Motorisch state of the art zijn de Stihl MS 251 en de Husqvarna 445e met hun tussenspoeling. Tussen de werkslag en de aanzuiging van vers mengsel worden de kanalen daar met schone lucht gespoeld. Daardoor verdwijnen de uitlaatgassen na verbranding geheel uit de verbrandingsruimtes zonder dat ze, zoals bij conventionele 2takten, vers mengsel mee zuigen. Deze complexe techniek met aanvullende aanzuigkanalen en carburateursturing voldoet zonder katalysator aan de huidige normen. Een ander voordeel: ze zijn zuiniger. Voornamelijk omdat de spoelverliezen wegvallen.
De kettingzaag op de testbank
Maar eerst moesten alle zagen op de proefstand laten zien wat ze waard waren. De technici van Stihl maten bij alle zagen vermogen, koppel, brandstofverbruik, emissiewaardes, geluid en trillingen aan de handgrepen.
Om alle zagen onder de zelfde omstandigheden te testen hebben de motoren eerst drie uur onder verschillende belastingen aan de rem in laten lopen. Daarna werden de verschillende belastingscycli op de testbank gedraaid. Vervolgens werden de zagen gefixeerd om de trillingen aan de handgrepen te meten en het geluid te meten.
Na het lab gingen we naar het hout.
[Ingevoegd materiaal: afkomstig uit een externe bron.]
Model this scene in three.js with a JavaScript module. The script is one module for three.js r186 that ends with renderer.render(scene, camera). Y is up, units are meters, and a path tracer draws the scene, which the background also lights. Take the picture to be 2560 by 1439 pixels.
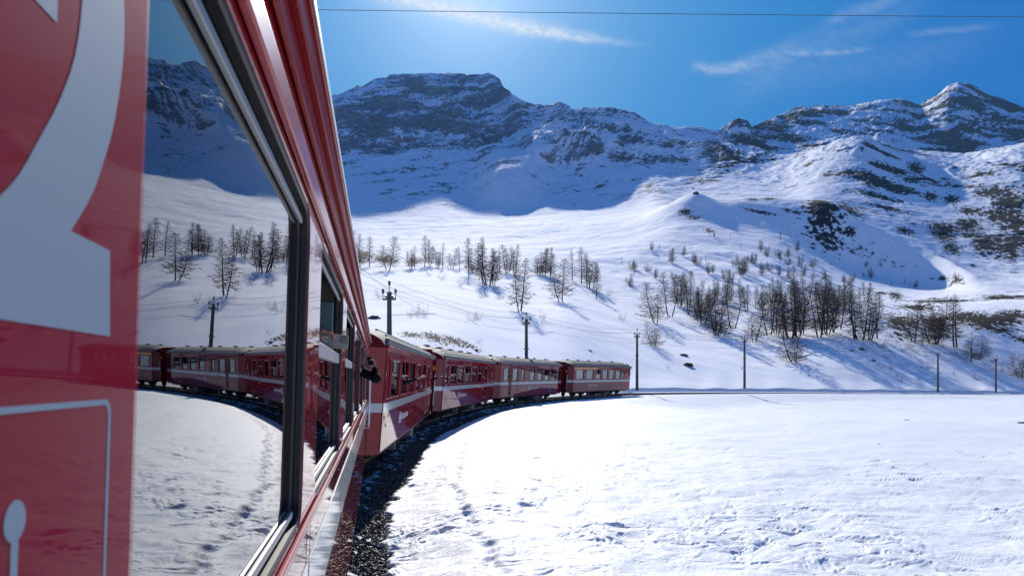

Om de zaagprestatie te testen zaagden we schijven van vergelijkbare sparrenstammen. Vier testers zaagden elk drie schijven per stam. De gemiddelde waarde namen we als zaagprestatie. Die staat bij elke zaag. Het koudestart gedrag is het aantal keer trekken aan het startkoord, met en zonder choke, tot de zaag aan sprong.
Het bos in met de kettingzagen
Om de zagen verder te beoordelen gingen we het bos in. We hadden een perceel naaldhout uitgezocht. De bomen die geveld moesten worden waren 25-35 cm dik. Na het vellen gingen de takken er af en werden ze afgekort. Alle zagen hadden een .325 ketting. De meeste waren van Oregon, alleen de Stihl had een eigen zaagketting. De zwaarden waren 35 of 38 cm lang. Hoe de zagen het per stuk deden staat in de aparte waarderingen.